Education has traditionally been at the heart and the soul of community. I would actually quote PJ’s school as putting the heart back into the community, as it grew in stature and as parents believed in it, so the community began to believe more in itself.
Schools do more than have outputs and outcomes. They actually have capacity builders for communities. There’s a huge amount of capacity building going on in Northern Ireland and it needs to be more joined up and that is especially true of education.
John McGrath
I’m very passionate about poverty of achievement or, worse, poverty of aspiration. There are too many kids and too many communities where there is no level of aspiration. Parents don’t see their children going to certain schools. It’s getting worse and there are still too many kids coming out and disappearing into a sub-class.
Every year we are adding to it. You’re growing disillusioned youths out there who have no prospects, no nothing, and that’s where a lot of the trouble comes from. In essence, they then have no allegiance even in local communities. We need to deal with that.
Education as part of a wraparound package, including health, housing and general care: it’s all taken together.

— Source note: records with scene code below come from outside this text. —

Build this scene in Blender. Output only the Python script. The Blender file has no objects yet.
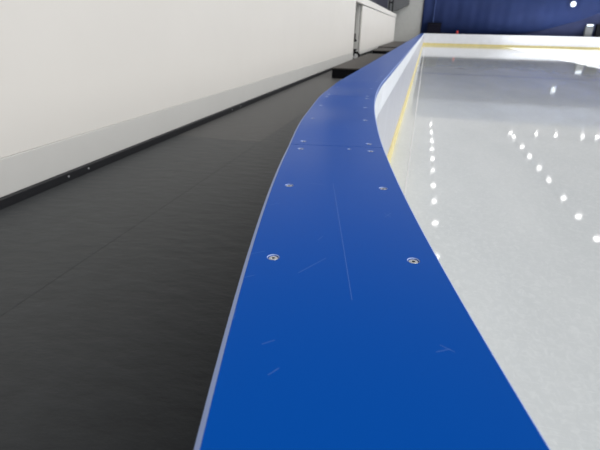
import bpy, bmesh, math, random
from mathutils import Vector, Matrix
random.seed(4)
sc = bpy.context.scene
C = sc.collection
PI = math.pi

# ---------------------------------------------------------------- materials
def srgb(r, g, b):
    f = lambda v: (v/255/12.92) if v/255 <= .04045 else ((v/255+.055)/1.055)**2.4
    return (f(r), f(g), f(b), 1)

class NT:
    def __init__(s, name):
        s.m = bpy.data.materials.new(name); s.m.use_nodes = True
        s.t = s.m.node_tree; s.b = s.t.nodes['Principled BSDF']
    def n(s, kind, **kw):
        o = s.t.nodes.new(kind)
        for k, v in kw.items():
            if k in o.inputs: o.inputs[k].default_value = v
            else: setattr(o, k, v)
        return o
    def l(s, a, b): s.t.links.new(a, b)
    def math(s, op, a, b=None, c=None, clamp=False):
        o = s.t.nodes.new('ShaderNodeMath'); o.operation = op; o.use_clamp = clamp
        for i, v in enumerate((a, b, c)):
            if v is None: continue
            if isinstance(v, (int, float)): o.inputs[i].default_value = v
            else: s.l(v, o.inputs[i])
        return o.outputs[0]
    def mix(s, fac, a, b):
        o = s.t.nodes.new('ShaderNodeMix'); o.data_type = 'RGBA'
        for i, v in ((0, fac), (6, a), (7, b)):
            if isinstance(v, (int, float, tuple)): o.inputs[i].default_value = v
            else: s.l(v, o.inputs[i])
        return o.outputs[2]
    def coords(s, scale=(1, 1, 1), rot=(0, 0, 0)):
        g = s.n('ShaderNodeNewGeometry'); mp = s.n('ShaderNodeMapping')
        mp.inputs['Scale'].default_value = scale; mp.inputs['Rotation'].default_value = rot
        s.l(g.outputs['Position'], mp.inputs['Vector'])
        return mp.outputs[0]
    def noise(s, vec, scale, detail=4, rough=.55):
        o = s.n('ShaderNodeTexNoise', Scale=scale, Detail=detail, Roughness=rough)
        s.l(vec, o.inputs['Vector']); return o.outputs['Fac']
    def ramp(s, v, lo, hi):
        o = s.n('ShaderNodeMapRange'); s.l(v, o.inputs[0])
        o.inputs[1].default_value = lo; o.inputs[2].default_value = hi; return o.outputs[0]
    def bump(s, h, strength, dist):
        o = s.n('ShaderNodeBump', Strength=strength, Distance=dist); s.l(h, o.inputs['Height'])
        s.l(o.outputs[0], s.b.inputs['Normal'])
    def set(s, **kw):
        for k, v in kw.items(): s.b.inputs[k.replace('_', ' ')].default_value = v

def plain(name, col, rough=.5, metal=0, var=.04, spec=.5, scale=3):
    m = NT(name); m.set(Roughness=rough, Metallic=metal)
    m.b.inputs['Specular IOR Level'].default_value = spec
    nz = m.noise(m.coords(), scale)
    dark = tuple(c*(1-var*2.5) for c in col[:3])+(1,)
    m.l(m.mix(m.ramp(nz, .3, .7), dark, col), m.b.inputs['Base Color'])
    return m.m

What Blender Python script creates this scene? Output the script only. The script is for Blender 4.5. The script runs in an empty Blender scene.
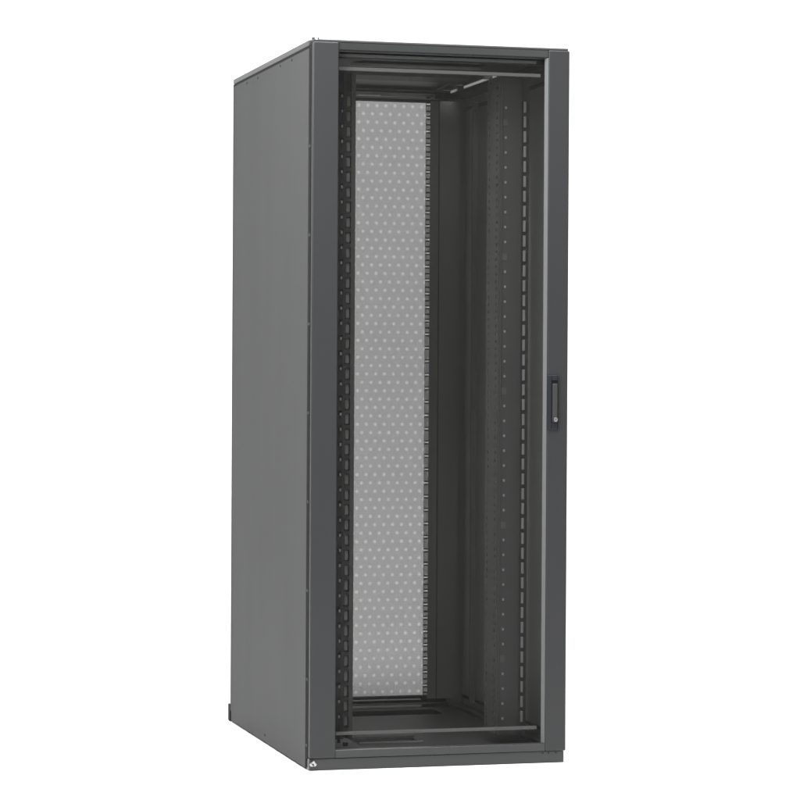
import bpy, bmesh, math, random
from mathutils import Vector, Matrix
random.seed(4)
scene = bpy.context.scene
C = scene.collection

# ------------------------------------------------------------------ sizes (metres)
W, D, H = 0.7806, 1.096, 2.100
U = 0.04445

# ------------------------------------------------------------------ materials
def new_mat(name):
    m = bpy.data.materials.new(name); m.use_nodes = True
    nt = m.node_tree; nt.nodes.clear()
    return m, nt, nt.nodes.new('ShaderNodeOutputMaterial')

def paint(name, col, rough=0.42, spec=0.5, metal=0.0, bump=0.05, scale=900, var=0.025, coat=0.0):
    """powder-coated metal: fine orange-peel bump, slight unevenness of tone and gloss"""
    m, nt, out = new_mat(name)
    N = nt.nodes; L = nt.links
    b = N.new('ShaderNodeBsdfPrincipled')
    b.inputs['Metallic'].default_value = metal
    b.inputs['Specular IOR Level'].default_value = spec
    b.inputs['Coat Weight'].default_value = coat
    tc = N.new('ShaderNodeTexCoord')
    n1 = N.new('ShaderNodeTexNoise'); n1.inputs['Scale'].default_value = 6; n1.inputs['Detail'].default_value = 5
    mp = N.new('ShaderNodeMapping'); mp.inputs['Scale'].default_value = (1, 1, 0.35)
    L.new(tc.outputs['Object'], mp.inputs['Vector']); L.new(mp.outputs['Vector'], n1.inputs['Vector'])
    mix = N.new('ShaderNodeMix'); mix.data_type = 'RGBA'
    mix.inputs[6].default_value = (*[c * (1 - var) for c in col], 1)
    mix.inputs[7].default_value = (*[c * (1 + var) for c in col], 1)
    L.new(n1.outputs['Fac'], mix.inputs[0]); L.new(mix.outputs[2], b.inputs['Base Color'])
    mr = N.new('ShaderNodeMapRange'); mr.inputs[3].default_value = rough - 0.035; mr.inputs[4].default_value = rough + 0.035
    L.new(n1.outputs['Fac'], mr.inputs[0]); L.new(mr.outputs[0], b.inputs['Roughness'])
    n2 = N.new('ShaderNodeTexNoise'); n2.inputs['Scale'].default_value = scale; n2.inputs['Detail'].default_value = 2
    L.new(tc.outputs['Object'], n2.inputs['Vector'])
    bp = N.new('ShaderNodeBump'); bp.inputs['Strength'].default_value = bump; bp.inputs['Distance'].default_value = 0.0006
    L.new(n2.outputs['Fac'], bp.inputs['Height']); L.new(bp.outputs['Normal'], b.inputs['Normal'])
    L.new(b.outputs[0], out.inputs[0])
    return m

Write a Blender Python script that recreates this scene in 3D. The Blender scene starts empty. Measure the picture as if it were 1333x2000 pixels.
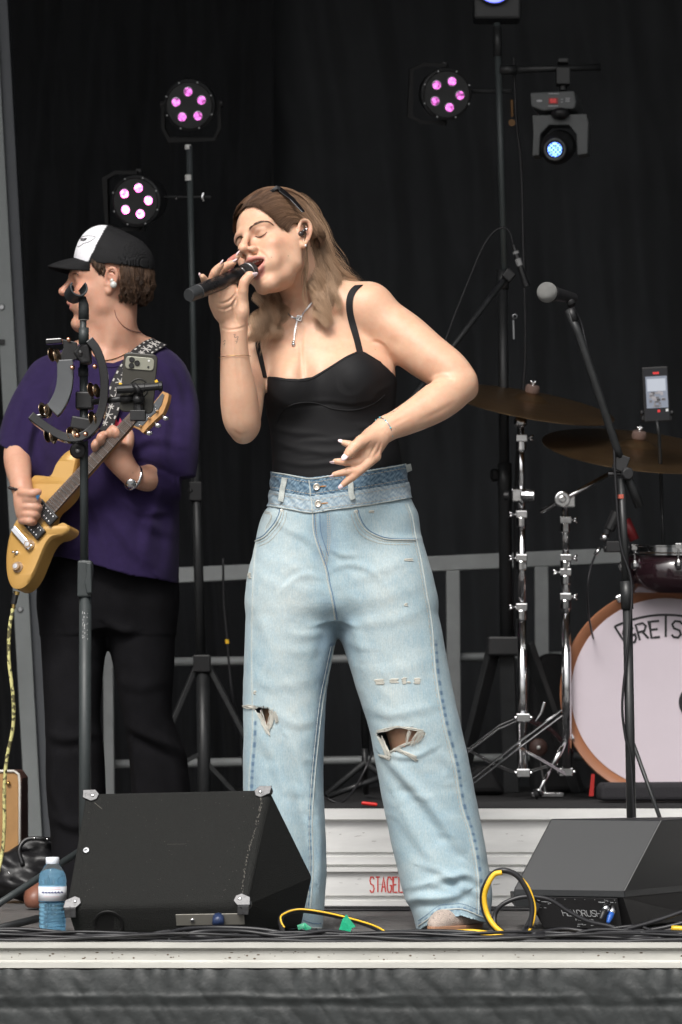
import bpy, math, random
import numpy as np
from mathutils import Vector, Matrix
from mathutils.bvhtree import BVHTree
R_ = math.radians
rnd = random.Random(7)
SC = bpy.context.scene
COL = SC.collection

# ------------------------------------------------------------------ camera, world, sun, exposure
F_PX, CAM_D, CAM_H, HOR = 7650.0, 9.0, 0.494, 1395.0     # focal length, distance to the singer, height above the deck, horizon row
cam_d = bpy.data.cameras.new('camera'); cam = bpy.data.objects.new('camera', cam_d); COL.objects.link(cam)
cam.location = (0, -CAM_D, CAM_H); cam.rotation_euler = (R_(90), 0, 0)
cam_d.sensor_fit = 'VERTICAL'; cam_d.sensor_height = 24.0; cam_d.lens = F_PX/2000*24.0
cam_d.shift_y = (HOR-1000)/2000; cam_d.clip_start = 0.1; cam_d.clip_end = 2000
cam_d.dof.use_dof = True; cam_d.dof.focus_distance = CAM_D-0.1; cam_d.dof.aperture_fstop = 5.0
SC.camera = cam
W = bpy.data.worlds.new('World'); SC.world = W; W.use_nodes = True
nt = W.node_tree; bg = nt.nodes['Background']
sky = nt.nodes.new('ShaderNodeTexSky'); sky.sky_type = 'NISHITA'; sky.sun_disc = False
SUN_EL, SUN_AZ = R_(50), R_(200)      # azimuth measured clockwise from +Y (north); the sun stands behind and left of the camera
sky.sun_elevation = SUN_EL; sky.sun_rotation = SUN_AZ
sky.air_density = 1.0; sky.dust_density = 8.0; sky.ozone_density = 1.0
hs = nt.nodes.new('ShaderNodeHueSaturation'); hs.inputs['Saturation'].default_value = 0.22
nt.links.new(sky.outputs[0], hs.inputs['Color']); nt.links.new(hs.outputs[0], bg.inputs[0]); bg.inputs[1].default_value = 0.10
sd = bpy.data.lights.new('sun', 'SUN'); sun = bpy.data.objects.new('sun', sd); COL.objects.link(sun)
sd.energy = 1.5; sd.angle = R_(16); sd.color = (1.0, 0.965, 0.92)
sun.rotation_euler = Vector((-math.sin(SUN_AZ)*math.cos(SUN_EL), -math.cos(SUN_AZ)*math.cos(SUN_EL), -math.sin(SUN_EL))).to_track_quat('-Z', 'Y').to_euler()
SC.view_settings.view_transform = 'Standard'; SC.view_settings.look = 'None'
SC.view_settings.exposure = 0.68; SC.view_settings.gamma = 1.0

# ------------------------------------------------------------------ helpers
def P(px, py, Y=0.0):
    d = CAM_D+Y
    return np.array([(px-666.5)/F_PX*d, Y, CAM_H+(HOR-py)/F_PX*d])
def LN(px, Y=0.0): return px*(CAM_D+Y)/F_PX
def floorY(py, z=0.0): return (CAM_H-z)*F_PX/(py-HOR)-CAM_D
def V3(*a): return np.array(a, float)
def nrm(v):
    v = np.asarray(v, float); n = np.linalg.norm(v); return v/(n if n > 1e-12 else 1)

def origin(o):
    v = np.zeros(3)
    while o is not None: v = v+np.array(o.location); o = o.parent
    return v
def tag(o, label=None, cat=None, group=None, kind=None):
    if label: o['label'] = label
    if cat: o['category'] = cat
    if group: o['group'] = group
    if kind: o['kind'] = kind
    return o
def thing(name, label, cat, loc=(0, 0, 0), group=None):
    o = bpy.data.objects.new(name, None); COL.objects.link(o); o.location = [float(c) for c in loc]; o.empty_display_size = .05
    return tag(o, label, cat, group)
def copy_tree(o, parent=None):
    c = o.copy(); COL.objects.link(c); c.parent = parent
    for ch in list(o.children): copy_tree(ch, c)
    return c

class MB:
    """collects shapes in world space, then links them as one mesh object"""
    def __init__(s): s.v = []; s.f = []; s.c = []; s.n = 0
    def raw(s, vs, fs, col=None):
        vs = np.asarray(vs, float)
        s.v.append(vs); s.f += [[i+s.n for i in f] for f in fs]; s.n += len(vs)
        s.c.append(np.tile(np.array(col if col is not None else (1, 1, 1)), (len(vs), 1))); return s
    def box(s, c, size, R=None, col=None):
        c = np.asarray(c, float); h = np.asarray(size, float)/2
        p = np.array([[x, y, z] for x in (-1, 1) for y in (-1, 1) for z in (-1, 1)])*h
        if R is not None: p = p@np.asarray(R).T
        return s.raw(p+c, [[0, 1, 3, 2], [4, 6, 7, 5], [0, 4, 5, 1], [2, 3, 7, 6], [0, 2, 6, 4], [1, 5, 7, 3]], col)
    def bar(s, a, b, w, t, up=(0, 0, 1), col=None):
        a = np.asarray(a, float); b = np.asarray(b, float); d = nrm(b-a); x = np.cross(d, up)
        if np.linalg.norm(x) < 1e-6: x = np.array([1., 0, 0])
        x = nrm(x); u = np.cross(x, d)
        return s.box((a+b)/2, (w, np.linalg.norm(b-a), t), np.stack([x, d, u], 1), col)
    def tube(s, pts, r, n=10, caps=True, col=None, sq=None, up=None):
        pts = [np.asarray(p, float) for p in pts]; m = len(pts)
        if m < 2: print('SHORT'); return s
        rr = [r]*m if np.isscalar(r) else list(r)
        t0 = nrm(pts[1]-pts[0]); ref = np.array(up if up is not None else ((0, 0, 1.) if abs(t0[2]) < .9 else (1., 0, 0)))
        u = nrm(ref-t0*np.dot(ref, t0)); vs = []
        for i in range(m):
            t = nrm(pts[min(i+1, m-1)]-pts[max(i-1, 0)]); u = nrm(u-t*np.dot(u, t)); w = np.cross(t, u)
            for k in range(n):
                a = 2*math.pi*k/n; vs.append(pts[i]+rr[i]*(math.cos(a)*u*(sq or 1)+math.sin(a)*w))
        fs = [[i*n+k, i*n+(k+1) % n, (i+1)*n+(k+1) % n, (i+1)*n+k] for i in range(m-1) for k in range(n)]
        if caps: fs += [list(range(n))[::-1], [(m-1)*n+k for k in range(n)]]
        return s.raw(vs, fs, col)
    def lathe(s, prof, a, axis=(0, 0, 1), n=24, col=None):
        """prof: list of (radius, height along axis) from point a"""
        a = np.asarray(a, float); d = nrm(axis); ref = np.array([1., 0, 0]) if abs(d[0]) < .8 else np.array([0, 0, 1.])
        u = nrm(np.cross(d, ref)); w = np.cross(d, u); vs = []
        for r, h in prof:
            for k in range(n):
                t = 2*math.pi*k/n; vs.append(a+d*h+max(r, 1e-5)*(math.cos(t)*u+math.sin(t)*w))
        m = len(prof)
        fs = [[i*n+k, i*n+(k+1) % n, (i+1)*n+(k+1) % n, (i+1)*n+k] for i in range(m-1) for k in range(n)]
        if prof[0][0] > 1e-4: fs.append(list(range(n))[::-1])
        if prof[-1][0] > 1e-4: fs.append([(m-1)*n+k for k in range(n)])
        return s.raw(vs, fs, col)
    def prism(s, poly, ext, col=None):
        """poly: planar list of 3-D points, ext: extrusion vector"""
        n = len(poly); p = np.array(poly, float); q = p+np.asarray(ext, float)
        return s.raw(np.vstack([p, q]), [list(range(n))[::-1], list(range(n, 2*n))]+[[i, (i+1) % n, n+(i+1) % n, n+i] for i in range(n)], col)
    def ball(s, c, r, n=12, col=None, R=None):
        r = np.ones(3)*r if np.isscalar(r) else np.asarray(r, float); vs = []; m = n//2+1
        for i in range(m):
            a = math.pi*(i/(m-1)); rr = max(math.sin(a), 1e-4)
            for k in range(n): b = 2*math.pi*k/n; vs.append([rr*math.cos(b), rr*math.sin(b), math.cos(a)])
        vs = np.array(vs)*r
        if R is not None: vs = vs@np.asarray(R).T
        fs = [[i*n+k, i*n+(k+1) % n, (i+1)*n+(k+1) % n, (i+1)*n+k] for i in range(m-1) for k in range(n)]
        return s.raw(vs+np.asarray(c, float), fs, col)
    def torus(s, c, axis, R, r, n=32, m=8, col=None, arc=None):
        d = nrm(axis); ref = np.array([1., 0, 0]) if abs(d[0]) < .8 else np.array([0, 0, 1.])
        u = nrm(np.cross(d, ref)); w = np.cross(d, u)
        pts = [np.asarray(c, float)+R*(math.cos(t)*u+math.sin(t)*w) for t in np.linspace(0, 2*math.pi, n+1)]
        return s.tube(pts, r, m, False, col)
    def ribbon(s, pts, nor, width, thick=.0004, col=None):
        """flat mitred strip; nor: the direction it faces (one, or one per point)"""
        pts = [np.asarray(p, float) for p in pts]; m = len(pts); vs = []
        if m < 2: print('SHORT'); return s
        ns = [np.asarray(nor, float)]*m if np.ndim(nor) == 1 else [np.asarray(q, float) for q in nor]
        ww = [width]*m if np.isscalar(width) else list(width)
        for i in range(m):
            t = nrm(pts[min(i+1, m-1)]-pts[max(i-1, 0)]); b = nrm(np.cross(ns[i], t)); k = 1.
            if 0 < i < m-1:
                c = np.dot(nrm(pts[i]-pts[i-1]), t); k = 1/max(c, .5)
            for sx, sz in ((-1, 0), (1, 0), (1, 1), (-1, 1)): vs.append(pts[i]+b*ww[i]/2*sx*k+ns[i]*thick*sz)
        fs = []
        for i in range(m-1):
            for k in range(4): fs.append([i*4+k, i*4+(k+1) % 4, (i+1)*4+(k+1) % 4, (i+1)*4+k])
        fs += [[3, 2, 1, 0], [(m-1)*4+k for k in range(4)]]
        return s.raw(vs, fs, col)
    def build(s, name, mat, parent=None, smooth=False, bevel=0, org=None, col=False, seg=2, auto=None):
        if not s.v: return None
        v = np.vstack(s.v)
        o = mesh_obj(name, v, s.f, mat, parent, smooth, org)
        if col:
            a = o.data.color_attributes.new('Col', 'FLOAT_COLOR', 'POINT')
            cc = np.ones((len(v), 4), np.float32); cc[:, :3] = np.vstack(s.c); a.data.foreach_set('color', cc.ravel())
        if bevel:
            b = o.modifiers.new('bevel', 'BEVEL'); b.width = bevel; b.segments = seg; b.limit_method = 'ANGLE'; b.angle_limit = R_(40)
        if auto: smooth_by_angle(o, auto)
        return o
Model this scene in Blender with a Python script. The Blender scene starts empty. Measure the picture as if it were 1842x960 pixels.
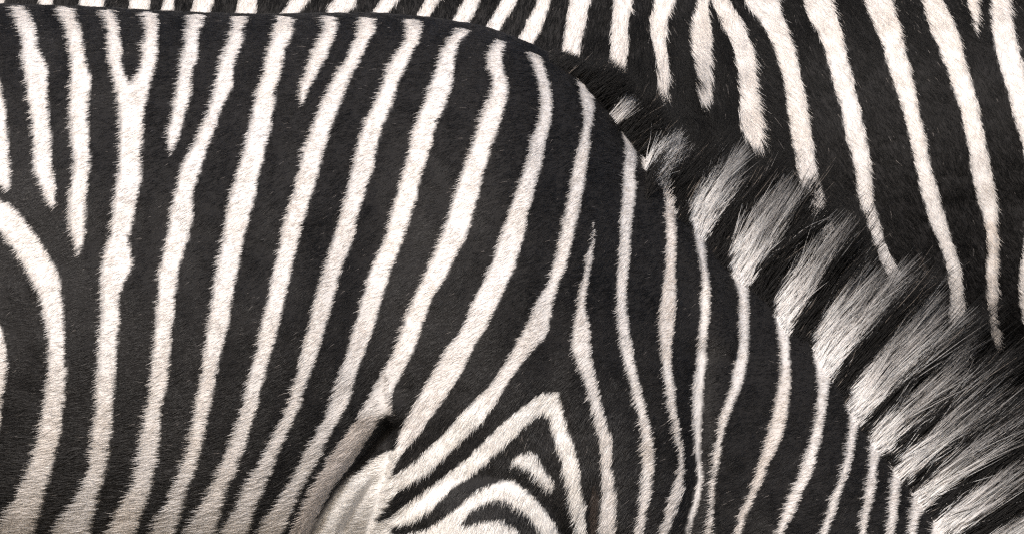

Education for a 21st century, which is not just about taking degrees but all paths recognised as equal. Meaningful involvement of parents. Quality leadership and quality teaching. All children properly taught the history of Northern Ireland and this island.
Joanne Stuart
It should light the enthusiasm for lifelong learning and create ambition and aspiration, but also provide the skills to enable young people to achieve their potential, whatever educational route or career path that takes them on. Everybody should have a good scientific foundation to build from.